Retour aux affaires pour Michael Winterbottom, roi des cinéastes charognards avec un sujet qui fera pâlir de jalousie les anti-américains de salon. Dévoiler les exactions de Guantanamo, quand même, il fallait oser, qui plus est à travers le témoignage de trois innocents injustement pris pour des pontes d’Al Quaida par l’armée américaine. Car le truc de Michael, c’est de capter le réel pour intensifier la charge idéologique. Il est fou dans sa tête Michael, il balance, il montre tout : des bombardements sanguinolents en Afghanistan, les tuniques oranges des prisonniers américains, les rues grouillantes et si typiques du Pakistan, les voyages en bus couverts de poussière… Et même les trognes des trois témoins, cadrées au plus proche de la barbe islamique qui annoncent les péripéties dénonciatrices à venir.

Que Winterbottom fasse son Costa-Gavras, passe encore. Le film assumerait ainsi son statut de porte-voix citoyen avec la naïveté et l’énergie qui vont avec. Sauf que The Road to Guantanamo est bien plus ambigu que jouissivement racoleur et qu’il pollue par son formalisme chichiteux et sa vanité de sous-bobo voyageur le contenu des témoignages. Tout laisse à penser que le film relève du documenteur : fausse candeur de chien fou, tremblotement du cadre, imagerie crasseuse complaisante à mort, il y a chez Winterbottom une persistance à nier la notion même de reconstitution. Tout ce que vous verrez, répète-t-il, est bien réel, pendant qu’il vendange le tout en intercalant les interviews des trois incarcérés, les vrais cette fois, rappel flagrant que le film n’est ni plus ni moins réduit au statut de reality show crapoteux qui ne s’assume pas.

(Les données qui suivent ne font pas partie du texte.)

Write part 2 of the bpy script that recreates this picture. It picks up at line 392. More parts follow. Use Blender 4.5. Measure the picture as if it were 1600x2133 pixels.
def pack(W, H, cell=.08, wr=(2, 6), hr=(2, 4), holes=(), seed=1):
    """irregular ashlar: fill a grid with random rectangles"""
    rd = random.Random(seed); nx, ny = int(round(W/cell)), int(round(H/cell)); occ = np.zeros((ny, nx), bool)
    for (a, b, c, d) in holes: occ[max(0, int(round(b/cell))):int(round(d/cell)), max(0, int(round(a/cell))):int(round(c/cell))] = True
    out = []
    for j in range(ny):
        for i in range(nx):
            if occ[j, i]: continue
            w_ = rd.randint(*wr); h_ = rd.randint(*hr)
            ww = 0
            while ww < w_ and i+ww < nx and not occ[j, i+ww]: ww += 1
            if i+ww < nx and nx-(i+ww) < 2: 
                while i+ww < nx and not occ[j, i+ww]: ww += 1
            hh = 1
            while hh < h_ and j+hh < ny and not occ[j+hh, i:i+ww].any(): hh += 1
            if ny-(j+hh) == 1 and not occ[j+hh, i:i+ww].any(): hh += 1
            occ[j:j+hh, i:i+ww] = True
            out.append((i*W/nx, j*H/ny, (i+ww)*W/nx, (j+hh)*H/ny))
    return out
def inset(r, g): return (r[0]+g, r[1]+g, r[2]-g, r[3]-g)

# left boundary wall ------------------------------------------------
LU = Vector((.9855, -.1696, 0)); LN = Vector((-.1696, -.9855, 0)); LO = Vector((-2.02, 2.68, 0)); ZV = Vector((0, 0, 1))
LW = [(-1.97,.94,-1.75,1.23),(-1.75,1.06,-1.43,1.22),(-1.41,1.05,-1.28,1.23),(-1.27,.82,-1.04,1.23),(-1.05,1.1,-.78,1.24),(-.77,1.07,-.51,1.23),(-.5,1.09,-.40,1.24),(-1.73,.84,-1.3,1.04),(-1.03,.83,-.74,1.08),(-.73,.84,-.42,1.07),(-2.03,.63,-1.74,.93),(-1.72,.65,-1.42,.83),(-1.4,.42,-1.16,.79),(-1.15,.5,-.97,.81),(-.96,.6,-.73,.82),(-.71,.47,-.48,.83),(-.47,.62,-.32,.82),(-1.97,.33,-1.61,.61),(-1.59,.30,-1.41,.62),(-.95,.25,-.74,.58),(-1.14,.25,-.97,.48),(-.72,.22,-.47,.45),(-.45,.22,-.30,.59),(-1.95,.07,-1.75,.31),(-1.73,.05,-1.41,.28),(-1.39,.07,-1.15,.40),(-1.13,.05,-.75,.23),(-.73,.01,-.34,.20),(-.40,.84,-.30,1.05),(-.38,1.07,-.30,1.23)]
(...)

Du coup, c’est l’histoire officieuse qu’on tend naturellement à remettre en question. Winterbottom semblant par complaisance ou coquetterie sociale définitivement rangé coté prisonnier, il épouse leur point de vue sans le nettoyer et laisse la défiance germer d’un bout à l’autre de l’image. Qui est assez naïf pour crapahuter tout sourire sur les montagnes Afghanes juste après le 11-Septembre quand on est pakistanais d’origine et que l’on pourrait rester bien au chaud dans sa banlieue londonienne ? Winterbottom, justement, et lui seul, décidant de transformer le récit de ces victimes en vision angélique de trois pieds nickelés déconnectés de toute réalité. Involontairement, on n’en doute pas une seconde. Reste que dans un tel contexte où les images officielles sont inexistantes, le procédé est atrocement douteux. Non que le soupçon atténue la force démonstrative de la barbarie américaine, relatée comme dans n’importe quel reportage de presse, mais il instrumentalise définitivement le sujet en objet clinquant et poseur qui exploite la misère du monde à des fins purement narcissiques. Quelle ambition peut-on alors attribuer à The Road to Guantanamo ? Enfoncer des portes ouvertes, valider une défiance occidentale envers le Moyen-Orient, et, surtout, combler de plaisir un public festivalier avide d’images chics et de charges politiquement correctes.